Notre inquiétude aujourd’hui est donc de savoir comment nous ferons face à la demande alors qu’il va nous manquer un mois et demi de production et de flux logistique. Nous sommes en capacité de recevoir 30 % de commandes en plus mais quand nous faisons le point sur la logistique, on se rend compte que nos transporteurs ne sauront pas gérer ces 30 % supplémentaires ou qu’il n’y aura pas suffisamment de camions sur la route.
Nous allons essayer de nous concentrer sur l’indispensable et de demander à nos clients de nous simplifier le flux logistique et donc de commander par palette pour que les camions partent complets. Le petit picking d’épicerie sera plus compliqué. Le client qui voudra être traité comme avant la crise ne sera malheureusement pas prioritaire car sinon il pénaliserait l’ensemble de l’activité. Notre stratégie va donc nous permettre d’optimiser nos volumes logistiques pour qu’en peu de temps nous puissions déplacer le plus de produits possible dans le moins de temps possible.

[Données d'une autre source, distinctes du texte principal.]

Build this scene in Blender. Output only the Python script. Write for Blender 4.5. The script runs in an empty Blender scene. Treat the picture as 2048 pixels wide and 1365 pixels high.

Nous allons aussi essayer de demander à nos clients de gérer les pénuries avec leurs propres clients en étalant leurs achats, d’être solidaires, pour s’assurer que tout le monde puisse traiter sa piscine. En période de crise nous pensons qu’il faut dire au client d’aller à l’essentiel. Nous voulons être optimistes et raisonnables. Nous ne pourrons pas faire 50 % de livraisons en plus par semaine.
Notre but en cette période est d’aider en premier lieu nos clients pisciniers qui construisent et entretiennent les piscines. Nous n’aurons peut-être pas tous les produits mais chaque client pourra trouver le produit dont il aura besoin dès lors qu’il fera preuve de raison et de compréhension.
Nous ne savons pas comment va évoluer le marché pour des campings et des hôtels, mais pour les consommateurs ça ira. S’ils peuvent aller dans leur jardin, la saison se fera.